Data Breaches Going up
IT Security published an interesting feature this week focusing on data breaches, their trends, the laws regarding such security breakdowns and the targeted company. I thought some of the fats and issues they pointed out are highly important and worth being re-broad casted.
- the first law in the US regarding data breaches notice dates back to 2003 and was issued in California. Since the 37 states have enforced similar stipulations.
- In 2007, over 162 million records have been stolen or lost. To better understand what a significant growth the past few years accounted for, note that in 2002 the lost or stolen records amounted to a little under 5,000.
- Big companies with numerous private records seem to be the preferred target. Yet the cause of such breaches is not the thieves’ high level of knowledge. It’s human errors that facilitate such attacks.
TJX, the parent of retail chains including TJ Maxx, announced the computer incursion in January 2007 and later disclosed in an SEC (Securities and Exchange Commission) filing that the incident involved data from more than 45 million payment cards.

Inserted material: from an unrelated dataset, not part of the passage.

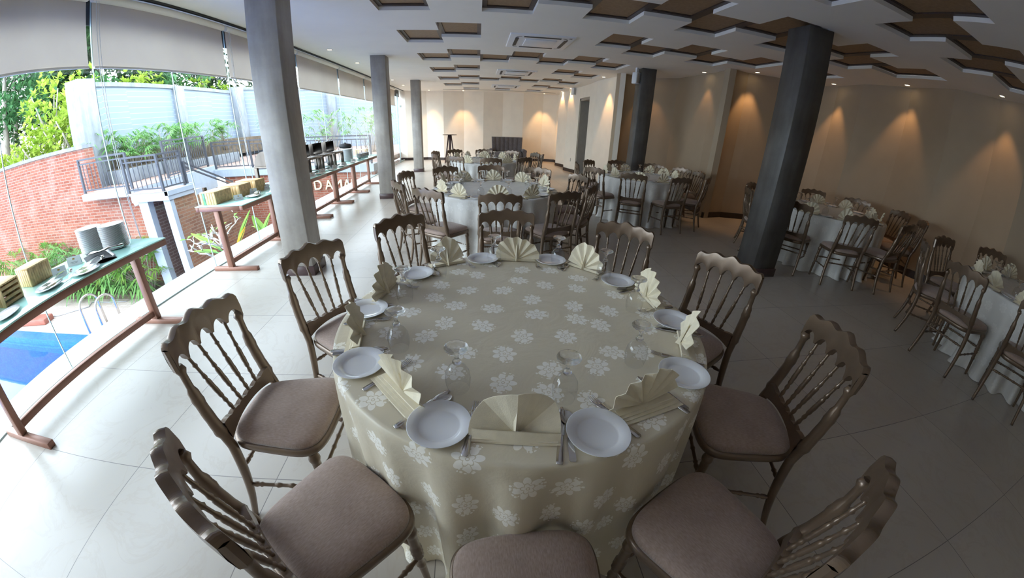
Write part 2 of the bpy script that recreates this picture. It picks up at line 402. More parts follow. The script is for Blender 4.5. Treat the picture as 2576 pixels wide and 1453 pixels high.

Brad Johnson, vice president at SystemExperts, said he views TJX as an anomaly, suggesting most breaches stem from human error rather than an attacker’s ingenuity. “The fundamental problem is a lack of security awareness,” Johnson said. “Employees weren’t aware of the risk involved, so they didn’t take the appropriate precautions.”
The case of HM Revenue & Customs, the United Kingdom’s tax department, fits the human-error category. In late 2007, HM Revenue & Customs acknowledged the loss of two computer disks containing personal information for 25 million people.
- Criminal gangs stealing data get 1$ to 10$ per record. Therefore, as long as the attacks are profitable, they will continue
- The first step a company should take is to realize what sensitive data they have and where it is stored. Such a step should make the implementation of an efficient Endpoint security and DLP solution easier.
- Another security measure would be to only process the data needed at a certain time (e.g. a few entries as opposed to an entire Excel file containing those entries)
- Users or consumers should investigate more the risks they expose themselves to when entrusting their private information to third parties.